Exercise description: Extract, from the listing that follows, each line containing the word "picture".

■ ■ ■ ■ ■ ■ ■

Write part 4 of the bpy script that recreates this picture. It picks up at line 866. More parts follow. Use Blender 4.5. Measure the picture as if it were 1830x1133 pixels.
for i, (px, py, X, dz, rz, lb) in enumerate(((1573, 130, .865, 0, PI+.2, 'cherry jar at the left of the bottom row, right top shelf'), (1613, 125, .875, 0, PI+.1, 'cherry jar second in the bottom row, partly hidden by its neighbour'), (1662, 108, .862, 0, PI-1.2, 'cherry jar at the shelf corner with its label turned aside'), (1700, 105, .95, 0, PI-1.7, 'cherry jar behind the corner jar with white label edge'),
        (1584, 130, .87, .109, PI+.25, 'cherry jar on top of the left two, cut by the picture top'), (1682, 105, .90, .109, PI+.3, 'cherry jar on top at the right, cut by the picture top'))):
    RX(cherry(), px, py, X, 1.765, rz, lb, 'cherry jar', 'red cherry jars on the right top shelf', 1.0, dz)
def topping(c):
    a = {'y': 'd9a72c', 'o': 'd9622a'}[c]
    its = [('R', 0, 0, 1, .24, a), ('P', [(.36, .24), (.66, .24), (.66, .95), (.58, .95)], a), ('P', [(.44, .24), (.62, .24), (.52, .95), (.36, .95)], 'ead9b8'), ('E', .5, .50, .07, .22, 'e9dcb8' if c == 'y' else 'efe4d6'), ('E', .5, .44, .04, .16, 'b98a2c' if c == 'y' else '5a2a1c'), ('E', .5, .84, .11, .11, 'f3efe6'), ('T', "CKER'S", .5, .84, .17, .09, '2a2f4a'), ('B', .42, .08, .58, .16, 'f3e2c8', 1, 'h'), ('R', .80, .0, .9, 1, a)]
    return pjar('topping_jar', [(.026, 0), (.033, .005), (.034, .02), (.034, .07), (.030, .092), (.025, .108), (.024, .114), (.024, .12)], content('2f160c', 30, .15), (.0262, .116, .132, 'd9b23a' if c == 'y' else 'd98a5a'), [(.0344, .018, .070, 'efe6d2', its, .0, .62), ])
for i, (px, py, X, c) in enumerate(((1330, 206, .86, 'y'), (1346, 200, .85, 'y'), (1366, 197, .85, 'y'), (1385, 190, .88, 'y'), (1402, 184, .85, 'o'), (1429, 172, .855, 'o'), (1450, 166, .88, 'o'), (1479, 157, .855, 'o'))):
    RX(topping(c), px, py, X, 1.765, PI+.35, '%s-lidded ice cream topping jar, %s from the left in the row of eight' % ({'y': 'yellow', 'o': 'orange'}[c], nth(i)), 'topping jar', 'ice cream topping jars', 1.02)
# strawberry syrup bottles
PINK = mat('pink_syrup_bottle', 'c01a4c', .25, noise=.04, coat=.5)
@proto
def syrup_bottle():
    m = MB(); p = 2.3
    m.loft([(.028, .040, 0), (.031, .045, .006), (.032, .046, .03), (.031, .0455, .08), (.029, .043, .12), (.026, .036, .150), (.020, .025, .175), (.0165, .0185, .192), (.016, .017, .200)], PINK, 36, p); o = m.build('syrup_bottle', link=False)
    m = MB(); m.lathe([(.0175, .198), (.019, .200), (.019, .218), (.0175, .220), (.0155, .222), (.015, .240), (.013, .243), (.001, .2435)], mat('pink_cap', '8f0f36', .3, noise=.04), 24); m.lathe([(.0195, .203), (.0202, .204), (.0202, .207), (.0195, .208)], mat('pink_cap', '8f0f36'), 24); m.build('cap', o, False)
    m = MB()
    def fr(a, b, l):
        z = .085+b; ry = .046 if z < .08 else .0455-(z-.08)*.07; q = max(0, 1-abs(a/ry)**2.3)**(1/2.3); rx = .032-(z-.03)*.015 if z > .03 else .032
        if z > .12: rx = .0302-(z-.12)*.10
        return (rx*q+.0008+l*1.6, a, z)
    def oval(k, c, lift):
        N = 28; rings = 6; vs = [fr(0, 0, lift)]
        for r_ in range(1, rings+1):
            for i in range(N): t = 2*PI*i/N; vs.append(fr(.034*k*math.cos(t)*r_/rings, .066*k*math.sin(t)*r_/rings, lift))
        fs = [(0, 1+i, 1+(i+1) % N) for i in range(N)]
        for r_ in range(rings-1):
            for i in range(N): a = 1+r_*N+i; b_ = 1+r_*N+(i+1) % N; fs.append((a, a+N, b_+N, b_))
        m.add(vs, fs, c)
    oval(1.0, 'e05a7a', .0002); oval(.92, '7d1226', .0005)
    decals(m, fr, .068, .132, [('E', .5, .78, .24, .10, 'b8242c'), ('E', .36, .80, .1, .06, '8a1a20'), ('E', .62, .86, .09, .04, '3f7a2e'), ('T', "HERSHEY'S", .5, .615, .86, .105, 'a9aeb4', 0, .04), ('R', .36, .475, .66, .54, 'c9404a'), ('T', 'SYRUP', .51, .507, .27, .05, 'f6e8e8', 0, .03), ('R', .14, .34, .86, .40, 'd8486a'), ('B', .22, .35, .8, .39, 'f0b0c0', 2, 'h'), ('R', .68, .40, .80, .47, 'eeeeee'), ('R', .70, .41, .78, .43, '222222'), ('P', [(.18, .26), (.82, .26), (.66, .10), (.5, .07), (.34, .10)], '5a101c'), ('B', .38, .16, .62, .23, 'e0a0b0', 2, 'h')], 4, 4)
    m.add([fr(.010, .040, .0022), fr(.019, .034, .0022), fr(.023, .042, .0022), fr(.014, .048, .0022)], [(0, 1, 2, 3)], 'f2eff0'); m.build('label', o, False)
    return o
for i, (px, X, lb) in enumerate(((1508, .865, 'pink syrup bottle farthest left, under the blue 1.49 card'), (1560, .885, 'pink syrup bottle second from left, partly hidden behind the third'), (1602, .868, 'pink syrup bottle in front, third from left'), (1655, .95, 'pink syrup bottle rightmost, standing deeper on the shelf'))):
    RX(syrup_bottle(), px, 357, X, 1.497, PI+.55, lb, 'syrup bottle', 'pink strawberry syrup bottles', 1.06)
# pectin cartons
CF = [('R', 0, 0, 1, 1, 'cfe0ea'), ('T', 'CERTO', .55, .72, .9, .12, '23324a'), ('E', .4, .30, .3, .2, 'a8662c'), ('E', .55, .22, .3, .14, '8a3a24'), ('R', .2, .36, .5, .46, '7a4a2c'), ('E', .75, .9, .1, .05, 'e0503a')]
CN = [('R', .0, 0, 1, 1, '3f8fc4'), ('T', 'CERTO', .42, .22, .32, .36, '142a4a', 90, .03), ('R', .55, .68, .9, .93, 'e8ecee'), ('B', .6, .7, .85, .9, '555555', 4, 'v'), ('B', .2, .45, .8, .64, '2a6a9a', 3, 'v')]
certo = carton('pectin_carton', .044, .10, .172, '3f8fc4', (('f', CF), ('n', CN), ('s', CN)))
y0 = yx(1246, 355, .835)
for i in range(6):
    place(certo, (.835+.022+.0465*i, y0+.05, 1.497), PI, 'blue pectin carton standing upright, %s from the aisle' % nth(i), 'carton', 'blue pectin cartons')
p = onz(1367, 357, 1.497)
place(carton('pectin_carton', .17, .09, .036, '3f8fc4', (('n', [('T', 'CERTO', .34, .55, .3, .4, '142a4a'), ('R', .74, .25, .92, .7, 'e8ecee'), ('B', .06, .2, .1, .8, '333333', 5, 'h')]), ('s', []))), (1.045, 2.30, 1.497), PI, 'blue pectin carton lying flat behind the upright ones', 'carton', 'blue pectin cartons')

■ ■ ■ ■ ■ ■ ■

Output below:
Write part 4 of the bpy script that recreates this picture. It picks up at line 866. More parts follow. Use Blender 4.5. Measure the picture as if it were 1830x1133 pixels.
        (1584, 130, .87, .109, PI+.25, 'cherry jar on top of the left two, cut by the picture top'), (1682, 105, .90, .109, PI+.3, 'cherry jar on top at the right, cut by the picture top'))):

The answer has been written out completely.